Response Callback Logic

The callback processResponseCallback performs the following:

• Constructs a map from TopicIdPartition to FetchResponseData.PartitionData
• For each partition, Kafka builds a PartitionData object and sets its fields (e.g., high watermark, log start offset, records)
• The records field here is the FileRecords object — a file reference, not in-memory data

.setRecords(data.records)

Final Response

Kafka then calls:

fetchContext.updateAndGenerateResponseData(partitions, nodeEndpoints.values.toSeq.asJava)

This creates the final FetchResponse and sends it using:

requestChannel.sendResponse(request, fetchResponse, None)

3. Serialization and Zero-Copy Packaging

Kafka serializes the response using this method chain:

Request.buildResponseSend()
→ RequestContext.buildResponseSend()
→ AbstractResponse.toSend()
→ SendBuilder.buildSend()

Within SendBuilder.buildSend(), Kafka performs:

1. Header and payload size calculation
2. Writes header and FetchResponseData into a buffer
3. Writes the actual records using:

_writable.writeInt(records.sizeInBytes());
_writable.writeRecords(records); // FileRecords path

Zero-Copy Optimization

When writing records, Kafka distinguishes between:

• MemoryRecords: in-memory buffers
• FileRecords: backed by disk files

For FileRecords, Kafka flushes any pending in-memory data to a Send Queue item and then calls: addSend(records.toSend()) wraps the FileRecords into a Send implementation (e.g., DefaultRecordsSend) and append it to the Send queue in SendBuilder.
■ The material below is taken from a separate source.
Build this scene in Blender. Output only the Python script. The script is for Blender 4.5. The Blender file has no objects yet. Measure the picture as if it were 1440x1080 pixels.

Summary: Buffer and Send Queue

• Metadata is serialized into a ByteBuffer , converted to a SendQueue item when a
• Log data (FileRecords) is added as a Send
• Both are added into the SendBuilder queue
• Finally, Kafka returns a MultiRecordsSend object representing the full response

4. Network Sending with Zero-Copy

Once the MultiRecordsSend is ready, it is enqueued into the Processor’s response queue:

processor.enqueueResponse(response)

The processor then sends the response using the selector’s send() method. Kafka wraps the data in a NetworkSend, which sets the send object (MultiRecordsSend) on the corresponding KafkaChannel.
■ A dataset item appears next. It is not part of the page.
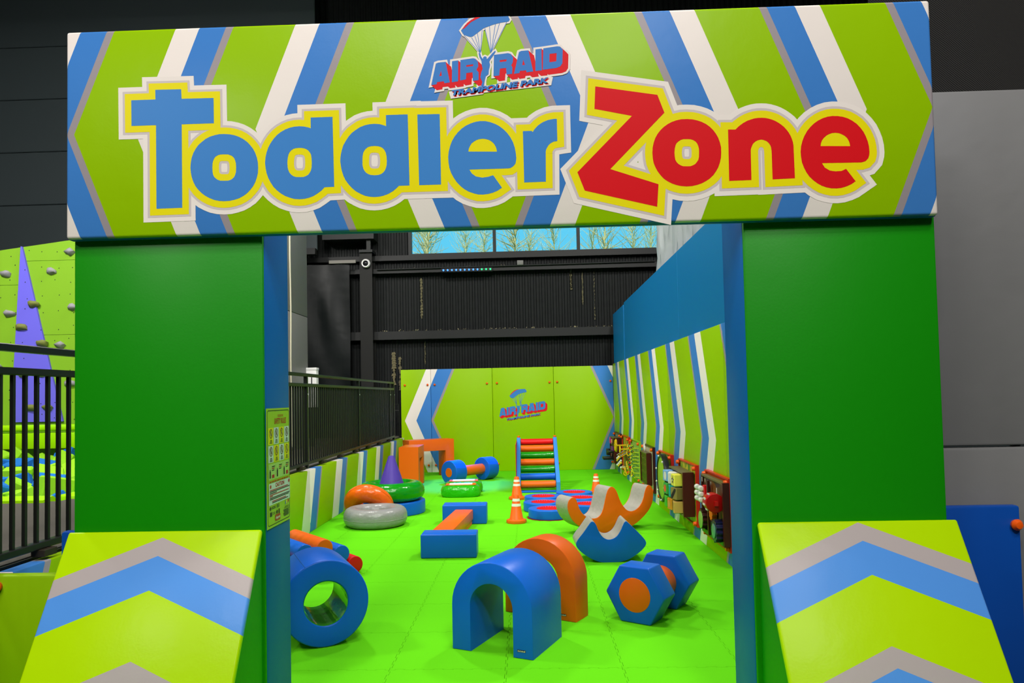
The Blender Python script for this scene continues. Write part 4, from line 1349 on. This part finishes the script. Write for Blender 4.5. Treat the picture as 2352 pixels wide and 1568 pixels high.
# disc, green ring, purple cone, grey and orange inflated rings
t = thing('foam_disc', 'low blue foam disc under the glossy green inflated ring', 'foam disc', (-1.725, 9.12, 0))
link('disc_body', lathe(disc_prof(0.42, 0, 0.155, 0.012), 56, 'Z', closed=False), m_oblue, t)
t = thing('inflated_ring', 'glossy green inflated ring lying on the blue foam disc', 'inflated ring', (-1.72, 9.12, 0.155))
link('ring_body', lathe(torus_prof(0.285, 0.125, 0.115, 0.115), 56), m_dgreen, t)
t = thing('purple_cone', 'tall purple foam cone standing on the green inflated ring', 'foam cone', (-1.715, 9.10, 0.19))
link('cone_body', lathe([(0, 0), (0.198, 0), (0.204, 0.012), (0.038, 0.503), (0.030, 0.514), (0.0, 0.516)], 48, 'Z', closed=False), m_purple, t)
t = thing('inflated_ring', 'silver grey inflated ring lying on the floor, front left of the heap', 'inflated ring', (-1.735, 8.215, 0.0))
link('ring_body', lathe(torus_prof(0.262, 0.092, 0.105, 0.105), 64), m_silver, t)
link('seam', tube([(0.3535 * math.cos(2 * PI * k / 48), 0.3535 * math.sin(2 * PI * k / 48), 0.09) for k in range(48)], 0.003, 5, True), m_silver, t)
t = thing('inflated_ring', 'orange inflated ring propped on its edge behind the grey ring', 'inflated ring', (-1.905, 8.655, 0.165))
t.rotation_euler = (R(-52), 0, R(-4))
me = lathe(torus_prof(0.19, 0.105, 0.098, 0.0), 64)
rx = Matrix.Rotation(R(-52), 3, 'X')
for v in me.vertices:                       # the soft ring is pressed flat where it meets the floor
    p = rx @ v.co
    if p.z < -0.162:
        p.z = -0.162
        v.co = rx.transposed() @ p
link('ring_body', me, m_oinf, t)
link('seam', tube([(0.2955 * math.cos(PI + PI * k / 30), 0.2955 * math.sin(PI + PI * k / 30), 0.0) for k in range(-4, 35)], 0.003, 5), m_oinf, t)
link('strap', tube([(-0.085, 0.0, -0.105), (-0.05, -0.01, -0.115), (0.0, 0.0, -0.105), (0.055, -0.03, -0.115), (0.09, -0.045, -0.118)], 0.014, 8), m_oinf, t)

# blue blocks and orange plank
t = thing('foam_block', 'nearer blue foam block at the low end of the orange plank', 'foam block', (-0.726, 6.60, 0))
link('block_body', box(-0.248, 0.248, -0.12, 0.12, 0, 0.21, 0.012, 3), m_oblue, t)
t = thing('foam_block', 'farther blue foam block at the far end of the orange plank', 'foam block', (-0.733, 8.31, 0))
link('block_body', box(-0.247, 0.247, -0.12, 0.12, 0, 0.213, 0.012, 3), m_oblue, t)
t = thing('foam_plank', 'orange foam plank bridging the two blue foam blocks', 'foam plank', (-0.735, 8.19, 0), R(-4.5))
link('plank_body', box(-0.1, 0.1, -1.46, 0.0, 0.055, 0.165, 0.008, 2), m_orange, t)
link('plank_foot', box(-0.09, 0.09, -1.40, -0.02, 0.0, 0.056, 0.004, 1), m_orange, t)

# square orange arches
def sq_arch(name, label, loc, rz, L, H, D, leg, lin):
    t = thing(name, label, 'foam arch', loc, rz)
    link('arch_body', prism([(0, 0), (0, H), (L, H), (L, 0), (L - leg, 0), (L - leg, H - lin), (leg, H - lin), (leg, 0)], 0, D, 0.008), m_orange, t)
    return t
sq_arch('square_arch', 'nearer square orange foam arch seen end on', (-1.757, 11.62, 0), R(90), 0.64, 0.635, 0.315, 0.14, 0.19)
sq_arch('square_arch', 'farther square orange foam arch with its opening in view', (-2.10, 12.82, 0), R(29), 0.86, 0.665, 0.34, 0.17, 0.20)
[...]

Kafka uses non-blocking I/O (NIO) and epoll to handle write-read events. Each client request is processed sequentially — one must complete before the next begins. This is managed through mute/unmute logic.

Writing to the Socket

When the channel becomes writable, Kafka calls:

send.writeTo(transportLayer)

This in turn invokes:

MultiRecordsSend.writeTo(channel)

Which iterates through its internal queue of Send objects and writes each one to the socket channel.

5. Final Step: FileRecords Zero-Copy Transfer

When the current Send is a DefaultRecordsSend, it delegates to the FileRecords.writeTo() method:

return (int) destChannel.transferFrom(channel, position, count);

Here, destChannel is Kafka’s PlaintextTransportLayer, and it ultimately calls JDK’s:

fileChannel.transferTo(position, count, socketChannel);

This leverages the zero-copy feature of the OS, enabling direct file-to-socket data transfer without copying to user-space memory.

Conclusion

Kafka’s fetch response pipeline — from data preparation to network transmission — is a masterclass in efficient I/O:

• Uses FileRecords to avoid premature loading into memory
• Defers serialization until needed
• Constructs responses with minimal data duplication
• Leverages JDK’s transferTo for zero-copy network sends

The entire process showcases how to combine Java NIO, efficient design patterns, and clean abstractions to build a high-performance distributed system.

Kafka is not just a messaging system — it’s also an exemplar of elegant and performant I/O engineering.